W. Eugene Smith, Tomoko Uemura no Banho, 1971 
 


         Naquele ano longínquo de 1946, graças à presença serena dos seus filhos, W. Eugene Smith tomara a decisão de seguir em frente, metafórica e literalmente falando. Em 1972, não desistiu de publicar a sua madonna de Minamata, apesar das agressões e ameaças de que fora alvo.

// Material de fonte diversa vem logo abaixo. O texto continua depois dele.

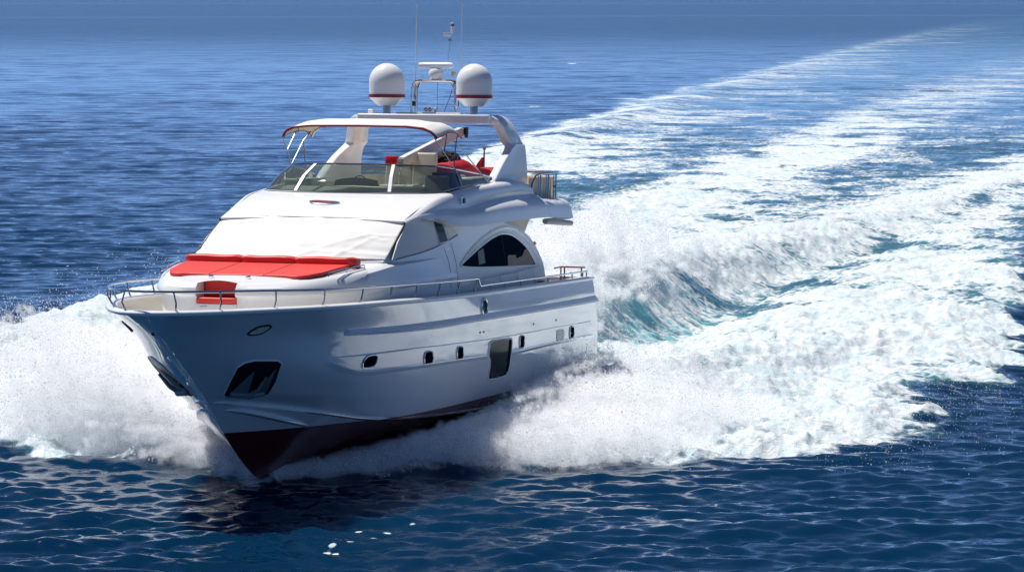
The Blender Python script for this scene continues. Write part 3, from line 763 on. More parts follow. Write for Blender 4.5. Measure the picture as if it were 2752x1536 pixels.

          Consumia anfetaminas e álcool em quantidades desmesuradas, para  poder continuar  incessantemente o seu trabalho, em que era viciado. Morreu de ataque cardíaco em 1978. Seria cremado na presença de Aileen e da sua primeira mulher, Carmen, bem como dos treze netos. Depois da sua morte, três habitantes de Minamata enviaram um telegrama à viúva, em que, entre outras palavras, diziam: your history is our courage itself


          Das muitas fotografias extraordinárias que W. Eugene Smith tirou ao longo da sua agitada carreira, uma das mais belas (porventura, a mais bela) mostra uma jovem freira no porto de Nova Iorque, aguardando a chegada dos sobreviventes do  naufrágio do Andrea Doria, ocorrido em 1956. Sozinha entre a multidão, a freira observa algo que desconhecemos, possivelmente o convés do navio que transportava os sobreviventes do desastre. Nos dedos esguios que tocam a boca e o queixo há uma grande tensão, enorme. Maior ainda, porém, é a serenidade do seu olhar expectante.